What is needed: Begin with the first line of the listing and quote every line through the one containing "scene.camera = cam"; give only those lines.

Task data:
┌──

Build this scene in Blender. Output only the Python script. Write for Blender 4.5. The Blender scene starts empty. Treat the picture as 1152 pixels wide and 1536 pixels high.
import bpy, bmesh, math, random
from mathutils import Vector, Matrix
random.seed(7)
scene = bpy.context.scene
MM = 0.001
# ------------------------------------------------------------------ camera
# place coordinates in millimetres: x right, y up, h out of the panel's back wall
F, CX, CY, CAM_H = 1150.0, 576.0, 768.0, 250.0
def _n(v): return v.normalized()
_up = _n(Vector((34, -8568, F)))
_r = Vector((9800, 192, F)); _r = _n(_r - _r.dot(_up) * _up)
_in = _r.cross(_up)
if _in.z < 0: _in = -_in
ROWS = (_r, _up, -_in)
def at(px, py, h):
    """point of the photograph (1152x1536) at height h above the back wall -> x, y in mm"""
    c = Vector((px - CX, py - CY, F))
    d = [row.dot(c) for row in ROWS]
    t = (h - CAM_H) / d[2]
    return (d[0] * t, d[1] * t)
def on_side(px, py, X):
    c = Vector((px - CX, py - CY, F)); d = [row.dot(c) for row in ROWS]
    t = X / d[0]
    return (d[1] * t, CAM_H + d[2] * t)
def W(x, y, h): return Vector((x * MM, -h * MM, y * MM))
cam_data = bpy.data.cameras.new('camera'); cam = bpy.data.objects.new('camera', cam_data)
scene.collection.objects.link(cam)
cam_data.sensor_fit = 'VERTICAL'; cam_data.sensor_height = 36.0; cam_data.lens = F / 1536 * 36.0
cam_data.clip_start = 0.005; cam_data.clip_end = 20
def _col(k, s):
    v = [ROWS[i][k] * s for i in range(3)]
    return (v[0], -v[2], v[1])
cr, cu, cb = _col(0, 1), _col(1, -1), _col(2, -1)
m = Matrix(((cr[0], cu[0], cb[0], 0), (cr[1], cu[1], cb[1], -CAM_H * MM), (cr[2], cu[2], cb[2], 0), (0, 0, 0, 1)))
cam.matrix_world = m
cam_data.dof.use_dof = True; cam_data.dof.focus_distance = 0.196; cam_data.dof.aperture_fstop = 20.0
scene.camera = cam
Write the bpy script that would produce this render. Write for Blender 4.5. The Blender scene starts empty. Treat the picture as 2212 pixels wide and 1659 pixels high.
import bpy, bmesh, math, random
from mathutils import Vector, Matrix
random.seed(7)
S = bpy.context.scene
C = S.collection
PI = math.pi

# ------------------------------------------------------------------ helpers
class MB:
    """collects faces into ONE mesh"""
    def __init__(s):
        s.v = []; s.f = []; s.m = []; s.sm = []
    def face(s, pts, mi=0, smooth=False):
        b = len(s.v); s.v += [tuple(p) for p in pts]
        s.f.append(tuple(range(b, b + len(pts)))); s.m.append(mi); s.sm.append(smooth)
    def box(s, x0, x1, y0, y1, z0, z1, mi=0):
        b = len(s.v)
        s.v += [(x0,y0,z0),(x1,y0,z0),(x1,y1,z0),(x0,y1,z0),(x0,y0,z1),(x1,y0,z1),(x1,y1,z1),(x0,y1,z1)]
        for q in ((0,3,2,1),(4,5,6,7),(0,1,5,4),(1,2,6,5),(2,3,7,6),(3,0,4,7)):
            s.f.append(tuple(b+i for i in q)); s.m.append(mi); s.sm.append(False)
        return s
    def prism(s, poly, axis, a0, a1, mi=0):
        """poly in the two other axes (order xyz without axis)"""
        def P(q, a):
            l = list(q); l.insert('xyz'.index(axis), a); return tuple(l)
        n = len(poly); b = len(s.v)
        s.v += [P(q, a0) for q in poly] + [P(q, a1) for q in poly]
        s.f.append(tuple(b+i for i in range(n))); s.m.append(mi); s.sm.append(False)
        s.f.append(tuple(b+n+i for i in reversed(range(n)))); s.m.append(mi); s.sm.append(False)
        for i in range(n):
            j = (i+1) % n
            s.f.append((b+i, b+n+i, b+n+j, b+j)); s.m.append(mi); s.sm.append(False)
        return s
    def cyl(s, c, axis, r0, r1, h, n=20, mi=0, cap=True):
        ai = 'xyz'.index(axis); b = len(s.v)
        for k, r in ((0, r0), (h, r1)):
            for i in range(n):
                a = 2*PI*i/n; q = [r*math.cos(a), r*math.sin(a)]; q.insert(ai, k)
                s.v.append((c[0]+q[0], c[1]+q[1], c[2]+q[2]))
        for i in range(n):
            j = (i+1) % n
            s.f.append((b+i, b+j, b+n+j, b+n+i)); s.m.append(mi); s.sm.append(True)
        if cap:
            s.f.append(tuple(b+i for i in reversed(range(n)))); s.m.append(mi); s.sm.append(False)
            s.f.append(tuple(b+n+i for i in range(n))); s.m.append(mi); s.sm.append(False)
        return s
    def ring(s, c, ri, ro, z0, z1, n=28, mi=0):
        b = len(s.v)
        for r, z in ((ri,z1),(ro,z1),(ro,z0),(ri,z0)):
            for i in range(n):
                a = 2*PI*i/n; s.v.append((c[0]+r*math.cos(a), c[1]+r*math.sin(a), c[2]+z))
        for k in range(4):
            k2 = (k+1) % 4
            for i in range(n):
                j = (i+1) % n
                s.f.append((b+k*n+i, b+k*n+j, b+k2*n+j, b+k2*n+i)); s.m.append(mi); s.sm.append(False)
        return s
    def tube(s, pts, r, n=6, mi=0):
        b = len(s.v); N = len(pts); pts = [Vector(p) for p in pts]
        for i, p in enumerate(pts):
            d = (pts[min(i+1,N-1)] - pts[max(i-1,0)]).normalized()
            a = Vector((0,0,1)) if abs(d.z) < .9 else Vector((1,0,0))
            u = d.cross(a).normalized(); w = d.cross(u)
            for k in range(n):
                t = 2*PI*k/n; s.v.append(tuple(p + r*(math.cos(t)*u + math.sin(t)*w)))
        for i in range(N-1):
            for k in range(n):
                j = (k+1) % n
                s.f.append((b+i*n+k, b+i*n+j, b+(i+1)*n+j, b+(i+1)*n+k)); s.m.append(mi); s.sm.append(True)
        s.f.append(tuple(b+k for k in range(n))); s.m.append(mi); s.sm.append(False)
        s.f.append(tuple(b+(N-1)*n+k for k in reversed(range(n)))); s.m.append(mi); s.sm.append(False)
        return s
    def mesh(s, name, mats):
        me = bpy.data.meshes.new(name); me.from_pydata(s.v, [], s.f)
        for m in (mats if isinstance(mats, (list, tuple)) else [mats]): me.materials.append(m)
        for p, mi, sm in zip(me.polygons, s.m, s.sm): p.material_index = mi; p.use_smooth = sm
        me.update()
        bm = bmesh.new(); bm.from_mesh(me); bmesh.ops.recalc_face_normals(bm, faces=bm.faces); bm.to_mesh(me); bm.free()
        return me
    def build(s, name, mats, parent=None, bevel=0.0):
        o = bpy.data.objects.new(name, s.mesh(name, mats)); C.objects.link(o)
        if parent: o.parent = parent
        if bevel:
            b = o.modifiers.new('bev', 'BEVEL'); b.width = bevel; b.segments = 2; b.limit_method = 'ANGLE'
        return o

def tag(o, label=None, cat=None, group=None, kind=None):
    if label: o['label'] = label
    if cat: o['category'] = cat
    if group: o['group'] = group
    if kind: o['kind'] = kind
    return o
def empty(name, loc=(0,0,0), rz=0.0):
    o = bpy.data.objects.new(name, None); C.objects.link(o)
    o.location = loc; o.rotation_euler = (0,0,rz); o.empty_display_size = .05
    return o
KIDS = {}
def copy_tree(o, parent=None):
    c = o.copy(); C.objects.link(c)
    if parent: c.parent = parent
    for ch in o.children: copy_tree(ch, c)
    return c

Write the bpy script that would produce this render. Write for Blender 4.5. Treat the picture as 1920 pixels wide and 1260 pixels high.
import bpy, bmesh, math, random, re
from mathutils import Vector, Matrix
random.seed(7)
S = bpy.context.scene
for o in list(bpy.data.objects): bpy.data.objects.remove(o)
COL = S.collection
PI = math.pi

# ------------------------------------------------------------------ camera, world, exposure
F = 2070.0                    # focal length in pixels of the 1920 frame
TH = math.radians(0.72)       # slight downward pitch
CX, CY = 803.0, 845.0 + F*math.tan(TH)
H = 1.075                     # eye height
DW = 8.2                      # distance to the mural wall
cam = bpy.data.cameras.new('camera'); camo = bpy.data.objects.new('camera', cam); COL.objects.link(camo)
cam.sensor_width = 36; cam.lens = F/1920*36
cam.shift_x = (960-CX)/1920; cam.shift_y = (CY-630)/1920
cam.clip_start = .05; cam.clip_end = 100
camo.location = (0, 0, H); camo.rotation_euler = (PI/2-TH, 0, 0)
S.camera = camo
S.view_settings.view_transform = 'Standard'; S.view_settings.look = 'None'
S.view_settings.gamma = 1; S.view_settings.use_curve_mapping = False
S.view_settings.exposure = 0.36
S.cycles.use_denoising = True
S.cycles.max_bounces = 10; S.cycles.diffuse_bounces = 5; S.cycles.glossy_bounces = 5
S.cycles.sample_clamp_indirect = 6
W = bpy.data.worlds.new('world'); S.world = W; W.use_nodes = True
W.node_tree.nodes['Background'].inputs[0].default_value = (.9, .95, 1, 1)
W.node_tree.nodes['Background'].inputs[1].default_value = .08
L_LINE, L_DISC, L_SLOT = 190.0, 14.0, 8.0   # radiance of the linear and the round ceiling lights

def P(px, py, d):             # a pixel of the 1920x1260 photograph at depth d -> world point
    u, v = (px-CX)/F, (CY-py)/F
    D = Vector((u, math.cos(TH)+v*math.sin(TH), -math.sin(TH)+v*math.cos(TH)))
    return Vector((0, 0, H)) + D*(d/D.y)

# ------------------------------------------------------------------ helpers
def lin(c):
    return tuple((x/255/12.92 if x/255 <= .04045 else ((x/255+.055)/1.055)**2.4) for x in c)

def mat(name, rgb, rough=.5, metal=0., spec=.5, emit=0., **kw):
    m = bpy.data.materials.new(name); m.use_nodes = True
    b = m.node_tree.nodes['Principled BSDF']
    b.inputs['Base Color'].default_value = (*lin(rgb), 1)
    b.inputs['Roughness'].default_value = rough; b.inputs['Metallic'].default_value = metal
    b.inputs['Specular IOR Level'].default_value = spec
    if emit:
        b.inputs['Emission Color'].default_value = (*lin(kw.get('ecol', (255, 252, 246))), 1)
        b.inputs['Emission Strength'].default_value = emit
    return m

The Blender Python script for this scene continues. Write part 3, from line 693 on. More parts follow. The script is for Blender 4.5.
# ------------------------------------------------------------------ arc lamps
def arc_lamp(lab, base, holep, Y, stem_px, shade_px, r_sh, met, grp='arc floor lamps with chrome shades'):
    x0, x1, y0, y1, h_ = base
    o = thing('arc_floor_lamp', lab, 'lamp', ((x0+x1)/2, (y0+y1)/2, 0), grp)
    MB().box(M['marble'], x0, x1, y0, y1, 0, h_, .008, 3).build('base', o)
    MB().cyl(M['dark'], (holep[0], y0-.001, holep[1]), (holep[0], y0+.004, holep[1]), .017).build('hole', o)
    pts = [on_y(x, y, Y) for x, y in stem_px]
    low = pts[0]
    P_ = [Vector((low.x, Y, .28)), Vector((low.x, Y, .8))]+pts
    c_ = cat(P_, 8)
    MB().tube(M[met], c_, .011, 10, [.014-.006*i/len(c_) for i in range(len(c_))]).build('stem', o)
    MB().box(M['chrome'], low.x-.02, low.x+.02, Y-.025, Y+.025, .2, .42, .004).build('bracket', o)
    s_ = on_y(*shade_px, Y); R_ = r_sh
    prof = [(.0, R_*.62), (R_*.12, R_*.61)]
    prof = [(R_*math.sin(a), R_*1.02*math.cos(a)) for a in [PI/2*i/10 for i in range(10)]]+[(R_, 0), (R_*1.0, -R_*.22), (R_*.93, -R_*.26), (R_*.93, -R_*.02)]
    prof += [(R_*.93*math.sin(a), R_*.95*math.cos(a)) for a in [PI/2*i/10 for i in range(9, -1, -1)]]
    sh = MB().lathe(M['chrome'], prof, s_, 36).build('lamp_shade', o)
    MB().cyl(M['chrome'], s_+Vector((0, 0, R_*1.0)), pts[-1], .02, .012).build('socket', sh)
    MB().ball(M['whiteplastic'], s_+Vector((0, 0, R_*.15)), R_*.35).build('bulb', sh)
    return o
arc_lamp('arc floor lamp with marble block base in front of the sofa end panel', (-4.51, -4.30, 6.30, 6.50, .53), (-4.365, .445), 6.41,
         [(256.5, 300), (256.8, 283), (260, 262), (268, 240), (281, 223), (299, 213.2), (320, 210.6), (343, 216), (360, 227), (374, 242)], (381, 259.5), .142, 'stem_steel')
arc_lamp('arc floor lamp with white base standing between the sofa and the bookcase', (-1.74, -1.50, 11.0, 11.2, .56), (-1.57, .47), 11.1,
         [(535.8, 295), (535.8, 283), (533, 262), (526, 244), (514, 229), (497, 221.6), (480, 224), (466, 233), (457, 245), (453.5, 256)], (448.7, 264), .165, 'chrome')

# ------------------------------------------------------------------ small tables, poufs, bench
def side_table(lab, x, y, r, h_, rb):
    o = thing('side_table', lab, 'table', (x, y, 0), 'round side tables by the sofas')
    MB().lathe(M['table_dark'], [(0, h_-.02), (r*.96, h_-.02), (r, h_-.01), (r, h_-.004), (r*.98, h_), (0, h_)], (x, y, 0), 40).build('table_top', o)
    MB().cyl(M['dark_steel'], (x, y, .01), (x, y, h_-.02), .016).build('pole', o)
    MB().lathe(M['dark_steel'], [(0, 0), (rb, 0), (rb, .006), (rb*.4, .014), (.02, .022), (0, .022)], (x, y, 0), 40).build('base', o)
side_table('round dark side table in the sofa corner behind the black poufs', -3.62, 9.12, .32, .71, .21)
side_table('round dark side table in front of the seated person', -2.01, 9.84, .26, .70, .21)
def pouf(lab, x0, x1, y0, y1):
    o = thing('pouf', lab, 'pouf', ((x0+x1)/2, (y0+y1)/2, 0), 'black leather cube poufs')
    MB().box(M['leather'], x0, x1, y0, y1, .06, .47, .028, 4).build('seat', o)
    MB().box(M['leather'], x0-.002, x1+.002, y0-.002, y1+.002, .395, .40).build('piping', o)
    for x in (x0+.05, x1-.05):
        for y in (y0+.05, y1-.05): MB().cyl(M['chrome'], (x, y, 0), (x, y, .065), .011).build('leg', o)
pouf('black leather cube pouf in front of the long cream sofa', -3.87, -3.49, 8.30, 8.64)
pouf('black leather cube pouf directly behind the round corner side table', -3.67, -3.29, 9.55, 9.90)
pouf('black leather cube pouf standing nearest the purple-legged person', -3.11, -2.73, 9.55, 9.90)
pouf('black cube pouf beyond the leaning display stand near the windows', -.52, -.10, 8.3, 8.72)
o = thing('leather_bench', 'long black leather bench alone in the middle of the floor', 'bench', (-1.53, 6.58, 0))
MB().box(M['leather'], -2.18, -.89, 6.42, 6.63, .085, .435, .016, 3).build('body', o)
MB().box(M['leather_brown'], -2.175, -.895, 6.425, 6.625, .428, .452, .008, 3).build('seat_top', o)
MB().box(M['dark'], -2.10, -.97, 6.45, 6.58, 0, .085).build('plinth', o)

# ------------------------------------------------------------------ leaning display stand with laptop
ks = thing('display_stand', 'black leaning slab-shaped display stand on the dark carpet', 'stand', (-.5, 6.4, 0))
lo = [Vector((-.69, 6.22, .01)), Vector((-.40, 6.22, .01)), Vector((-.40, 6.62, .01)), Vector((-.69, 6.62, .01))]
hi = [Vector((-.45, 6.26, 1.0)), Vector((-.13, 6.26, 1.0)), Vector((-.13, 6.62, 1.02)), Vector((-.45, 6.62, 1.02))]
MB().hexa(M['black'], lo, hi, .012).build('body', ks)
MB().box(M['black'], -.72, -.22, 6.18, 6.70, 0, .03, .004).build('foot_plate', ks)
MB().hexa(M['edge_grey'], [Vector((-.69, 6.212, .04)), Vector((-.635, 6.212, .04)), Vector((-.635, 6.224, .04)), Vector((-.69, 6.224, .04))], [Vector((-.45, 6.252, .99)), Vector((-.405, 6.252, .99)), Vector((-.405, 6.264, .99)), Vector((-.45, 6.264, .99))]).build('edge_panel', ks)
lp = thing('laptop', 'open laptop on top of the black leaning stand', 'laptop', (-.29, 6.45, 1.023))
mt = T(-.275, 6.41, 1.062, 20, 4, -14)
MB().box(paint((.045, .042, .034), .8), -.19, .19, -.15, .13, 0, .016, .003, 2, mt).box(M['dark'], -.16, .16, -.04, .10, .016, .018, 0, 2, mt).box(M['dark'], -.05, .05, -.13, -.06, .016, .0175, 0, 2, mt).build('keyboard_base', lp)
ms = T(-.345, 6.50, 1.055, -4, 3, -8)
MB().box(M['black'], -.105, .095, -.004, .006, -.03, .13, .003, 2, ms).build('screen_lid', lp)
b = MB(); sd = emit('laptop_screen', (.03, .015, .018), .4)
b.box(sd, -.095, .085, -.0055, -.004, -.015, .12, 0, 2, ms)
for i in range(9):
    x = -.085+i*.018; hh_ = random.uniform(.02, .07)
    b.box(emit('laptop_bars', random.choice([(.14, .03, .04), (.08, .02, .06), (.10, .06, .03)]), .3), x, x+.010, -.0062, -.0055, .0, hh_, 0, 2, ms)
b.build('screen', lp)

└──

The response:
Build this scene in Blender. Output only the Python script. Write for Blender 4.5. The Blender scene starts empty. Treat the picture as 1152 pixels wide and 1536 pixels high.
import bpy, bmesh, math, random
from mathutils import Vector, Matrix
random.seed(7)
scene = bpy.context.scene
MM = 0.001
# ------------------------------------------------------------------ camera
# place coordinates in millimetres: x right, y up, h out of the panel's back wall
F, CX, CY, CAM_H = 1150.0, 576.0, 768.0, 250.0
def _n(v): return v.normalized()
_up = _n(Vector((34, -8568, F)))
_r = Vector((9800, 192, F)); _r = _n(_r - _r.dot(_up) * _up)
_in = _r.cross(_up)
if _in.z < 0: _in = -_in
ROWS = (_r, _up, -_in)
def at(px, py, h):
    """point of the photograph (1152x1536) at height h above the back wall -> x, y in mm"""
    c = Vector((px - CX, py - CY, F))
    d = [row.dot(c) for row in ROWS]
    t = (h - CAM_H) / d[2]
    return (d[0] * t, d[1] * t)
def on_side(px, py, X):
    c = Vector((px - CX, py - CY, F)); d = [row.dot(c) for row in ROWS]
    t = X / d[0]
    return (d[1] * t, CAM_H + d[2] * t)
def W(x, y, h): return Vector((x * MM, -h * MM, y * MM))
cam_data = bpy.data.cameras.new('camera'); cam = bpy.data.objects.new('camera', cam_data)
scene.collection.objects.link(cam)
cam_data.sensor_fit = 'VERTICAL'; cam_data.sensor_height = 36.0; cam_data.lens = F / 1536 * 36.0
cam_data.clip_start = 0.005; cam_data.clip_end = 20
def _col(k, s):
    v = [ROWS[i][k] * s for i in range(3)]
    return (v[0], -v[2], v[1])
cr, cu, cb = _col(0, 1), _col(1, -1), _col(2, -1)
m = Matrix(((cr[0], cu[0], cb[0], 0), (cr[1], cu[1], cb[1], -CAM_H * MM), (cr[2], cu[2], cb[2], 0), (0, 0, 0, 1)))
cam.matrix_world = m
cam_data.dof.use_dof = True; cam_data.dof.focus_distance = 0.196; cam_data.dof.aperture_fstop = 20.0
scene.camera = cam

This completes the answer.